Dibanding bersikap pesimis, masyarakat bisa turut serta memperbaiki ekonomi di tengah anjloknya nilai rupiah.
Depresiasi nilai rupiah baru-baru ini menjadi perbincangan ramai di media massa dan internet. Meski sebetulnya depresiasi sudah terjadi secara terus-menerus sejak beberapa tahun belakangan, nilai rupiah yang sudah menyentuh angka Rp15 ribu per dolar membuat heboh masyarakat. Pasalnya, angka tersebut hampir menyentuh titik terendah yang pernah mata uang garuda ini alami saat krisis finansial tahun 1997 silam.
Tekanan terhadap rupiah memang bisa memicu krisis. Hal demikianlah yang terjadi pada tahun 1997. Saat itu, pemerintah menghentikan campur tangan di pasar valas dengan maksud melindungi cadangan devisa dari spekulan. Keputusan tersebut ternyata direspon secara negatif oleh investor. Arus modal keluar dalam jumlah besar memicu depresiasi nilai tukar dalam jumlah besar di antara tahun 1997-1999.
Lembaga keuangan dan industri yang ketika itu menggantungkan keuangan mereka dari modal asing tidak mengantisipasi ini. Mereka berpikir pemerintah akan terus mengintervensi valas, sehingga tidak berhati-hati dalam mengelola keuangannya. Alhasil, depresiasi memicu lahirnya deflasi utang eksternal, yang pada akhirnya mengakibatkan perbankan dan industri kolaps.
Namun kondisi sekarang berbeda.Â
Sejak tahun 1997, Indonesia tidak lagi menggunakan sistem nilai tukar tetap di mana pemerintah menetapkan besaran rupiah terhadap dolar. Kini, devisa kita dikelola dengan cara mengambang. Artinya tarik-menarik permintaan dan penawaran menentukan besaran nilai tukar.
Logis, hal demikian semestinya memicu lembaga keuangan dan industri menggunakan asumsi anggaran dengan nilai tukar yang lebih dinamis. Dengan demikian, risiko keuangan akibat depresiasi lebih rendah.

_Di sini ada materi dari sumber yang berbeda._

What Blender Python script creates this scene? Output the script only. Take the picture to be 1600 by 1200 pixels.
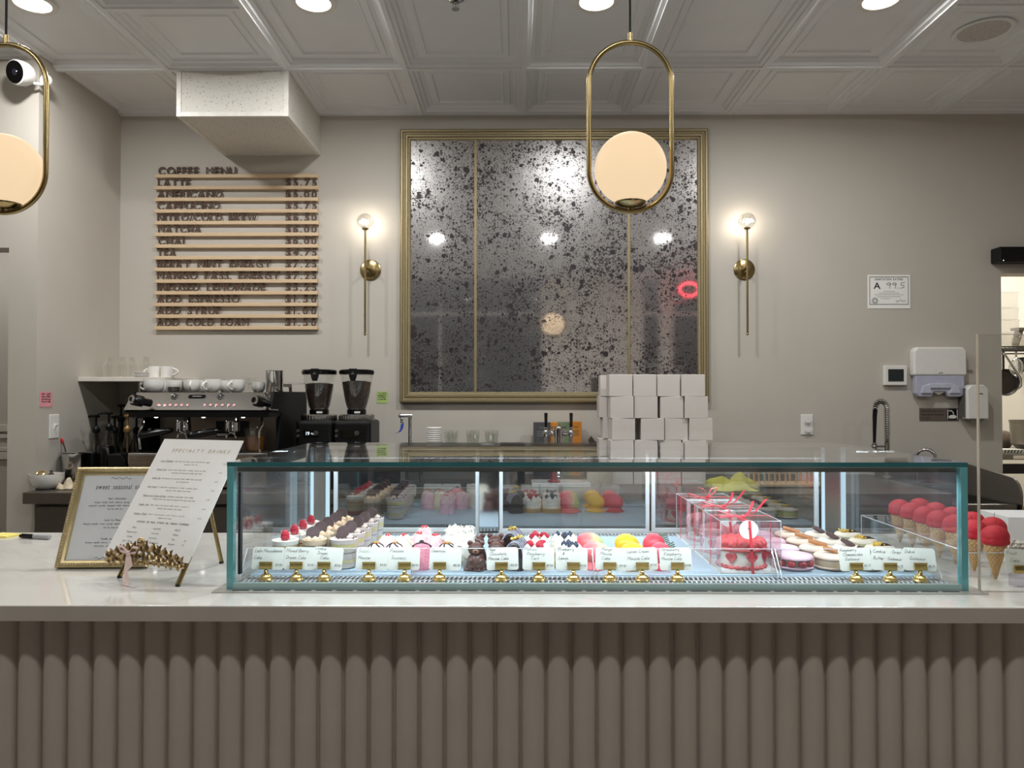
import bpy, math, random
from math import sin, cos, pi, radians, sqrt
from mathutils import Vector, Matrix, Euler

random.seed(7)
scene = bpy.context.scene
col = scene.collection
for o in list(bpy.data.objects):
    bpy.data.objects.remove(o)

# ------------------------------------------------------------------ camera
CAMH = 1.40            # eye height
FPX = 1180.0           # focal length in pixels of a 1600 px wide frame
PITCH = math.atan(17 / FPX)
YAW = math.atan(9 / FPX)
cam_data = bpy.data.cameras.new('camera')
cam_data.sensor_width = 36.0
cam_data.lens = 36.0 * FPX / 1600.0
cam_data.clip_start = 0.05
cam = bpy.data.objects.new('camera', cam_data)
cam.location = (0, 0, CAMH)
cam.rotation_euler = (pi / 2 + PITCH, 0, YAW)
col.objects.link(cam)
scene.camera = cam
CROT = Euler((pi / 2 + PITCH, 0, YAW)).to_matrix()

def P(px, py, Y):
    """point of the place seen at pixel (px,py) that lies at room depth Y"""
    d = CROT @ Vector(((px - 800) / FPX, -(py - 600) / FPX, -1))
    t = Y / d.y
    return Vector((d.x * t, Y, CAMH + d.z * t))
def PX(px, Y, py=620): return P(px, py, Y).x
def PZ(py, Y, px=800): return P(px, py, Y).z

# ------------------------------------------------------------------ world, exposure
world = bpy.data.worlds.new('night')
scene.world = world
world.use_nodes = True
world.node_tree.nodes['Background'].inputs[0].default_value = (0.010, 0.012, 0.015, 1)
world.node_tree.nodes['Background'].inputs[1].default_value = 1.0
scene.view_settings.view_transform = 'Standard'
scene.view_settings.look = 'None'
scene.view_settings.gamma = 1
scene.view_settings.use_curve_mapping = False
scene.view_settings.exposure = 0.0
scene.cycles.max_bounces = 12
scene.cycles.diffuse_bounces = 7
scene.cycles.glossy_bounces = 5
scene.cycles.transmission_bounces = 8
scene.cycles.transparent_max_bounces = 40
scene.cycles.sample_clamp_indirect = 4.0
scene.cycles.caustics_reflective = False
scene.cycles.caustics_refractive = False

DOWN_W = 18.0          # watts of each ceiling downlight over the work area
SEAT_W = 9.0           # watts of each one over the seating side
GLOBE_E = 0.86         # glow of the pendant globes
SCONCE_E = 400.0       # glow of the sconce bulbs
LED_E = 8.3            # glow of the display case strips
KITCH_W = 60.0
DOWN_C = (1.0, 1.0, 0.99)

# ------------------------------------------------------------------ room numbers
WALL_Y = 4.47          # back wall
CEIL = 3.067
LEFT_X = -2.37         # left partition face
PIER_Y = 3.70          # end of left partition
FRONT_Y = -1.75        # shopfront behind the visitor
ROOM_L, ROOM_R = -4.1, 4.1
TOP = 0.90             # service counter height
BTOP = 0.933           # back counter height
DECK = 0.915           # deck of the display case

# ------------------------------------------------------------------ materials
def lin(c):
    return tuple(((x / 255) / 12.92 if x / 255 <= 0.04045 else (((x / 255) + 0.055) / 1.055) ** 2.4) for x in c)

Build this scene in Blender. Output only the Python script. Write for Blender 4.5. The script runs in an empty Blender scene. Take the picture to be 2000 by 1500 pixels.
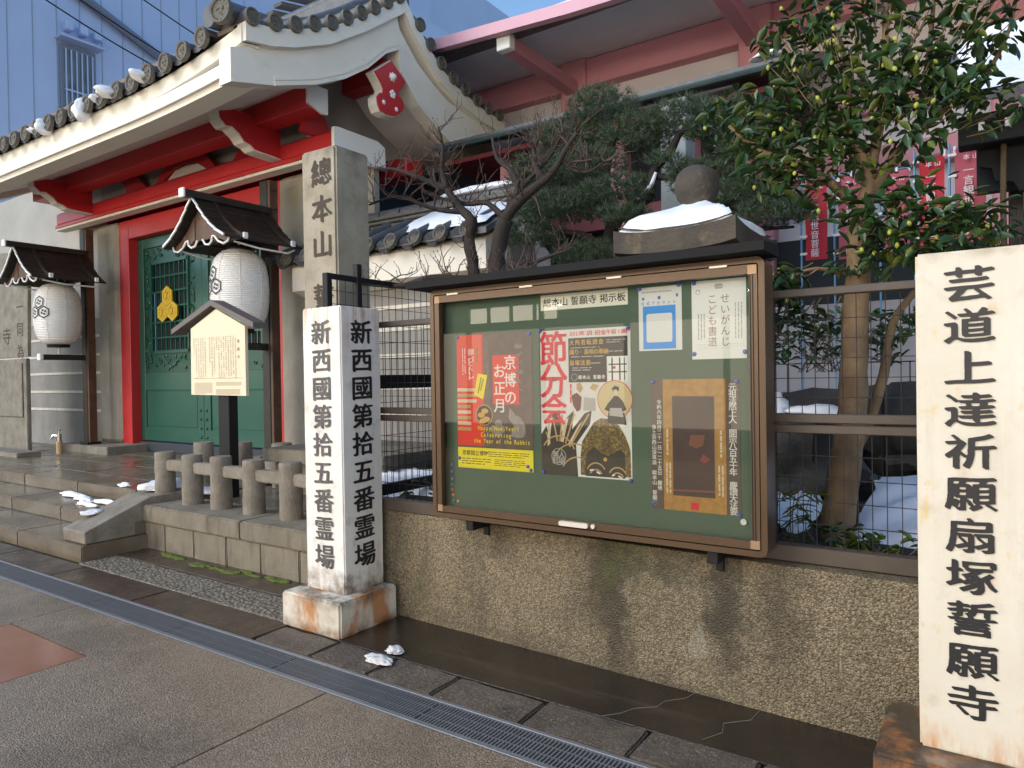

Buktinya, hal ini bisa dilihat dari posisi utang eksternal Indonesia. Menurut catatan BI dan Kementerian Keuangan, pada triwulan ke-2 tahun 2018 ini, rasio utang eksternal terhadap GDP adalah 34% dengan dominasi utang jangka panjang sebesar 84.4% dan sisanya adalah utang jangka pendek sebesar 15.6%. Angka tersebut berbeda dengan tahun 1997, di mana utang eksternal mencapai 60% dari GDP dengan komposisi utang jangka panjang dan pendek masing-masing sebesar 76.5% dan 23.5%.
Di sisi lain, regulasi dan pengawasan keuangan Indonesia saat ini lebih ketat. Indonesia saat ini memiliki Otoritas Jasa Keuangan (OJK) yang mengambil sebagian tugas BI untuk mengawasi pengelolaan lembaga keuangan dan perbankan. Keberadaan lembaga ini penting agar pengawasan terhadap lembaga keuangan lebih cermat dan fokus karena ada pembagian peran.
Sebagai pembanding, sebelum krisis 1997, BI keteteran mengawasi lembaga keuangan Indonesia, sehingga pengelolaan utang eksternal kurang terkendali. Hal demikian diungkapkan Gubernur BI saat itu, Soedradjat Djiwandono, dalam buku Mengelola Bank Indonesia dalam Masa Krisis. Ia menguraikan, pada tahun 1997, pemerintah terlambat menyadari masalah utang eksternal sampai akhirnya krisis menimpa.